Student Perspective: Navigating the Food Industry as an RD

Student Perspective: Navigating the Food Industry as an RD

November 20, 2013
Career Development

Michelle Leonetti
Senior Nutrition and Dietetics Student, Cornell University
Cornell Nutrition Health and Nutrition Society

When I first started school, I only had a vague idea of what the food industry encompassed. Popular culture had taught me that it was making children obese and killing America one grain of salt at a time. For the first half of my education, I went on with this idea in the back of my head, but never really gave the food industry much thought. It wasn’t until I had the opportunity to intern with a major food manufacturer that I was able to investigate these claims first hand.

I enthusiastically started my first day ready to save humanity, armed with whole grains in one hand and fiber in the other. Little did I know, that nutrition was not necessarily the company’s first priority. This is when I learned some very valuable lessons about the intersection of business and nutrition:

  • Food Production is Complicated: The logistics involved in getting a product from farm to supermarket are extremely complicated. This makes it impractical and sometimes impossible to make seemingly simple product modifications like increasing whole grains, or decreasing sodium.
  • Trade-offs are inevitable: It is virtually impossible produce a perfect product that is simultaneously environmentally sustainable, nutritionally balanced, and cost effective, without certain tradeoffs. Oftentimes nutrition can be pushed to the end of the priority list in favor of other factors.  
  • Small victories mean the most: Changing an entire product portfolio to whole grain over night may not be feasible, but having one product increase to 50% whole grain over the span of a few years is a more realistic goal.
  • Change happens from the bottom up: Building nutrition awareness throughout cross-functional teams from procurement to product development to marketing is the best way to create sustainable change. By spreading the message about nutrition, the seed for future change is planted, even if it doesn’t happen right away.  

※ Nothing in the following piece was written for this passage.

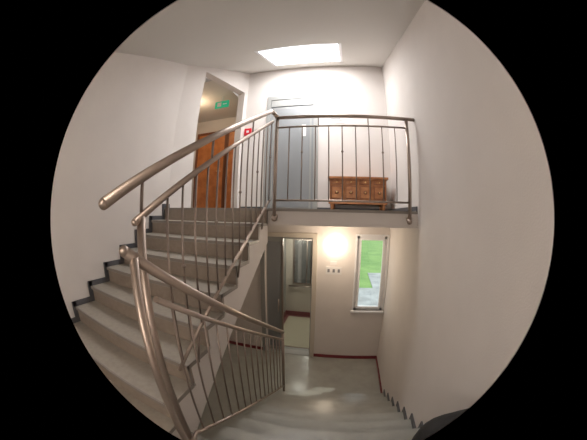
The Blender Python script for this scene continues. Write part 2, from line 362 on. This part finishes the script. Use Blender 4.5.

Taking these all into consideration, I learned the importance of creativity and enthusiasm in approaching nutrition in a business setting. It is a unique opportunity to apply a strong nutritional science background along with cross-functional areas including finance, communication, marketing and food science. This multidisciplinary approach is what drew me in and triggered my passion for consumer and retail nutrition. It is easy to get discouraged in this setting, but it is that much more fulfilling when you are able to impact the nutrition of products that reach millions of consumers on a daily basis. Like any industry, the business of food isn’t perfect, but I am so excited to be a part of making it better one product at a time.